The Takeaway Protocol
Here's what to actually do with this:
1. Calculate your actual pain threshold. Not "what percentage could I lose?" — actually simulate checking your portfolio after a 50% drawdown from current prices. If that simulation makes you anxious, the position is too large. Size down until you can hold through irrational volatility without checking.
2. Write your thesis down with a specific falsifiability condition. What evidence would actually change your mind? What would you need to see happen? Having this written before you need it removes the rationalization that happens in real-time during stress.
3. Audit your custody stack for single points of failure. Hardware wallet plus recovery phrase in secure storage plus institutional-grade custody for large positions. No single failure should destroy your entire position.

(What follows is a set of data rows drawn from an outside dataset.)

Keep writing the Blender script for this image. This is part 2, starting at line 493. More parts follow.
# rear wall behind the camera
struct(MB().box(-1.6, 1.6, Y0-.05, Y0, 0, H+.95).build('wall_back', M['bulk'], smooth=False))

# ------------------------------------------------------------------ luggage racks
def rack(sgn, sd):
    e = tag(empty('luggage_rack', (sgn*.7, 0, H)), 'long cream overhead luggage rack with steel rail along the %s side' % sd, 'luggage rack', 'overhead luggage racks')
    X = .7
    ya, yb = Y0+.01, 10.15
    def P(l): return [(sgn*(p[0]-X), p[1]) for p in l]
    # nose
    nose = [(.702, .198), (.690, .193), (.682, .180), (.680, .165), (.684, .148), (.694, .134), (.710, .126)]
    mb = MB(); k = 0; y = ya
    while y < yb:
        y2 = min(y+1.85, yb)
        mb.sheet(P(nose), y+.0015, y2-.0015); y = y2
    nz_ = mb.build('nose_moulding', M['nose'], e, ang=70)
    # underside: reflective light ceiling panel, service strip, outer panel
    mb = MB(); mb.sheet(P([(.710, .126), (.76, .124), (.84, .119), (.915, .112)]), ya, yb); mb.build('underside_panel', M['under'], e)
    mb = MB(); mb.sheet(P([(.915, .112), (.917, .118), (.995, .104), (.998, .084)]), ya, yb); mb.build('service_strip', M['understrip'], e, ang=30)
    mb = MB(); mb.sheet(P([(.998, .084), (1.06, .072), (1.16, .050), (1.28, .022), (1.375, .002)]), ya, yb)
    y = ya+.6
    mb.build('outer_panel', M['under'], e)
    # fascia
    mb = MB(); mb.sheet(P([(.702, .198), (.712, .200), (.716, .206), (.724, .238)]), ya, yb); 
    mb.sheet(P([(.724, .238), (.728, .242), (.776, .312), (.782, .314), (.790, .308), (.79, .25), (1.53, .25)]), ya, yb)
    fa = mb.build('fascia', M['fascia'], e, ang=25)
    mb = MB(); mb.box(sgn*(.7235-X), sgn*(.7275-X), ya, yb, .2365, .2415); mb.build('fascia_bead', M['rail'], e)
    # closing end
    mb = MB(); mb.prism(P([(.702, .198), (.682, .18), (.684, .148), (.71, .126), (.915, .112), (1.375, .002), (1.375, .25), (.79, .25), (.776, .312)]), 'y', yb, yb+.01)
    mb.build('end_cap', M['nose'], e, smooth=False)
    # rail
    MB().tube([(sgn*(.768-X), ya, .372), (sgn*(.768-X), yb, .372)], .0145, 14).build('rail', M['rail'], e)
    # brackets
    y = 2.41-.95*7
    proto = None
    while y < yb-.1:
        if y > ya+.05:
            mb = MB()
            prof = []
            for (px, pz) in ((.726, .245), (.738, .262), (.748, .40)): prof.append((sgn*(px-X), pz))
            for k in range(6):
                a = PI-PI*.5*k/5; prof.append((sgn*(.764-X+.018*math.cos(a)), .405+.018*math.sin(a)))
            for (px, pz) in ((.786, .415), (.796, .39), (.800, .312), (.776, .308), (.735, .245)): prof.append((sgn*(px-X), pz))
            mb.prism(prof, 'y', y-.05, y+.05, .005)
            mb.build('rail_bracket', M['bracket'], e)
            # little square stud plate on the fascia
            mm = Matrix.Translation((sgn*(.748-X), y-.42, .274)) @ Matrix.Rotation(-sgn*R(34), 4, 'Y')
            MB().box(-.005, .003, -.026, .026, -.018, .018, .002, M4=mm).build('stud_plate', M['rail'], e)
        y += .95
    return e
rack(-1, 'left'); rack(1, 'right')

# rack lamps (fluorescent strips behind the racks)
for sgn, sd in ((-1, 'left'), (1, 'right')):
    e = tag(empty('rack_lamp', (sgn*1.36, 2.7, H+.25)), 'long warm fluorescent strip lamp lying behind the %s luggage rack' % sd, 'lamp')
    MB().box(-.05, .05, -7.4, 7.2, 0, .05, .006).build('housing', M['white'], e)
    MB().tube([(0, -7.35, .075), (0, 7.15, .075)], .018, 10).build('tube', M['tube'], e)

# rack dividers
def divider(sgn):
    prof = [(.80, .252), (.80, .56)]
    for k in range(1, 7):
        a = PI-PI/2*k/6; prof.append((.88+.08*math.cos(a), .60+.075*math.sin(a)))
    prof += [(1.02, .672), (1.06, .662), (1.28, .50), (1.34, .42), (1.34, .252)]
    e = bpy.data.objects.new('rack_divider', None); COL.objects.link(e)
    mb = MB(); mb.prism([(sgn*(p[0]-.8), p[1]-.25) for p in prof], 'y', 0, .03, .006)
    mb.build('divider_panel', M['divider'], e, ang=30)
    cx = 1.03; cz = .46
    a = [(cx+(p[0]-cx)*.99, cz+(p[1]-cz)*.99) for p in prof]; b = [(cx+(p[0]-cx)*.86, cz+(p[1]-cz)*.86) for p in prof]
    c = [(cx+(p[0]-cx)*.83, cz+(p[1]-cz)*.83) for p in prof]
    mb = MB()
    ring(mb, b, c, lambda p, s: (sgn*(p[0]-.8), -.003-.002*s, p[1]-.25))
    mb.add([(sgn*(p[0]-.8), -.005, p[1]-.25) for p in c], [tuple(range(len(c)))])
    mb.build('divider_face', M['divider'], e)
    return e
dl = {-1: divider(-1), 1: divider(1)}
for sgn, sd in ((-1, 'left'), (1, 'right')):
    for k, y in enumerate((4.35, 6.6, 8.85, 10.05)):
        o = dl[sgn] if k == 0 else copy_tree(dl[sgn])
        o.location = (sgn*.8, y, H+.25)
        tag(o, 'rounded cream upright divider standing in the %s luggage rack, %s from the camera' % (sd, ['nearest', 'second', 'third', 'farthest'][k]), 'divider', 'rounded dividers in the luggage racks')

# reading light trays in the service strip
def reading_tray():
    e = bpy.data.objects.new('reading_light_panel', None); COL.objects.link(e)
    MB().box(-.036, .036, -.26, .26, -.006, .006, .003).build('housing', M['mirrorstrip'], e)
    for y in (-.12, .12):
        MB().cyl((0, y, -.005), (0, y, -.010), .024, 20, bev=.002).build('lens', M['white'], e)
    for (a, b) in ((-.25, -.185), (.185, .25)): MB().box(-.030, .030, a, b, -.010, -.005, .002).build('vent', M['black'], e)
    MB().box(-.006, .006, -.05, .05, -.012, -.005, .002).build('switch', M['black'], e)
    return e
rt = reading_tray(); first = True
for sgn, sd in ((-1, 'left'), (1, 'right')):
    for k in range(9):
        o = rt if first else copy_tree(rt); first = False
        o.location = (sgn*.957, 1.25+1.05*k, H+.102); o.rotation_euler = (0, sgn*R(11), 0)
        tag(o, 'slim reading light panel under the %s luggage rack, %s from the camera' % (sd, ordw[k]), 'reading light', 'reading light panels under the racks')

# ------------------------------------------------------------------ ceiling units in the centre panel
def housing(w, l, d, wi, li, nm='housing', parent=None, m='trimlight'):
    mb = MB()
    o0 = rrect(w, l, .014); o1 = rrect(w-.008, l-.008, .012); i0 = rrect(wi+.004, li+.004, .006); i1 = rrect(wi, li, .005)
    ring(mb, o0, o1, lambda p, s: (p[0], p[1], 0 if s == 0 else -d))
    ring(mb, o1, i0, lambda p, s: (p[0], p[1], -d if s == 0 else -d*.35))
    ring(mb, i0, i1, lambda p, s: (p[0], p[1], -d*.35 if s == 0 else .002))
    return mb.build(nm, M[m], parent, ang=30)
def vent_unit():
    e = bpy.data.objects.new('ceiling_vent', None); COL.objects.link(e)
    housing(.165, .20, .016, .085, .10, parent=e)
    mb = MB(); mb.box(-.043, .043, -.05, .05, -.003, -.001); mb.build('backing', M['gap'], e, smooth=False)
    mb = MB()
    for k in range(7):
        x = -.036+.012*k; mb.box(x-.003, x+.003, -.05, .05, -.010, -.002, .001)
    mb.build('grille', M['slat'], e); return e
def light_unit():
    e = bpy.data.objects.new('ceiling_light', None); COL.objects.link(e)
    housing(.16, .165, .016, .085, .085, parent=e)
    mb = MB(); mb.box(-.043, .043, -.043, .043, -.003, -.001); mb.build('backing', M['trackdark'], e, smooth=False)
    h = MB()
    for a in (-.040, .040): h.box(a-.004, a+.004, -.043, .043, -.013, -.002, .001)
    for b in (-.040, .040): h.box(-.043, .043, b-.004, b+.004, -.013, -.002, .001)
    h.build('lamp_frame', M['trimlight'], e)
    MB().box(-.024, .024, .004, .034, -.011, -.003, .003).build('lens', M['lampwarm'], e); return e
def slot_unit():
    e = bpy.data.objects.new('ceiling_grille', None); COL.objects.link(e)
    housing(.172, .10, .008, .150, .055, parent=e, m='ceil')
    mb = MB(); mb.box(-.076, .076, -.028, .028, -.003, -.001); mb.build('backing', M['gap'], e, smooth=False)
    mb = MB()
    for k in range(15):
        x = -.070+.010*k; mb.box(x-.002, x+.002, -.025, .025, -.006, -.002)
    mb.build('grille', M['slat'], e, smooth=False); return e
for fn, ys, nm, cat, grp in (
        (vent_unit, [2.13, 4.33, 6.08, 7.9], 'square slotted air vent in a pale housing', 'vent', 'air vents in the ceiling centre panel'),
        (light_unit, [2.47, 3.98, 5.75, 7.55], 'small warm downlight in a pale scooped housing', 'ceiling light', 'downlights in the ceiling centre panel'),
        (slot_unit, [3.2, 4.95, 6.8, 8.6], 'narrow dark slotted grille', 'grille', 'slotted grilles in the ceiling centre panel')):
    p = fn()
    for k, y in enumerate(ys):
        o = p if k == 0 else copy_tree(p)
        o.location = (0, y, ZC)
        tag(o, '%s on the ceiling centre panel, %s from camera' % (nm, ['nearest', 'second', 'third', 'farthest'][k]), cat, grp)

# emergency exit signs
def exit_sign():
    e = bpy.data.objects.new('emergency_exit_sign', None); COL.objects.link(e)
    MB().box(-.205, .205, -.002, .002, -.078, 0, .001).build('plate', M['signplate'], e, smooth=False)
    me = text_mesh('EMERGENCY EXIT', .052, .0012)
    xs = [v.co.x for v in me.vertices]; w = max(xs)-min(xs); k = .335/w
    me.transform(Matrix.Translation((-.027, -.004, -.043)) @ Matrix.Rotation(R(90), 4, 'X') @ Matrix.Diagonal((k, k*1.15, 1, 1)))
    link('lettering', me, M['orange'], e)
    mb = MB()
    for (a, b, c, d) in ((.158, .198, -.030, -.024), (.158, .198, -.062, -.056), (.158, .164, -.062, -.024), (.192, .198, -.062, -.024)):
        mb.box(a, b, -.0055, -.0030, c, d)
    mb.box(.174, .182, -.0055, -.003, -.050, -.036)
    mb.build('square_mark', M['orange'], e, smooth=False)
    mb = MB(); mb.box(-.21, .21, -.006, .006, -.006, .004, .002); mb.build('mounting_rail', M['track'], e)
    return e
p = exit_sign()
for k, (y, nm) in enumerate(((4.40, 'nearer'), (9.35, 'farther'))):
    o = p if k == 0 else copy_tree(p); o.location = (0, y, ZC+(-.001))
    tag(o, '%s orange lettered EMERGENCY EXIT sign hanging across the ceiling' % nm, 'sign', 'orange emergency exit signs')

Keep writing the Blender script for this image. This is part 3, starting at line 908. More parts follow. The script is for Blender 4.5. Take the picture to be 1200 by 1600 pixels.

4. Schedule a tax review before the end of the year. Every trade you make has tax consequences you won't see until filing season. Understanding your actual tax liability changes the real math of whether that trade made sense.
5. Stop reading price predictions. Stop reading cycle timing articles. Stop checking what Crypto Twitter thinks about $68K Bitcoin. Replace that time with something that makes you better at whatever your primary income source is. The best hedge against crypto volatility is having cash flow from somewhere else.
The marathon isn't about outrunning everyone else in the moment. It's about being the last one standing when the course finally ends.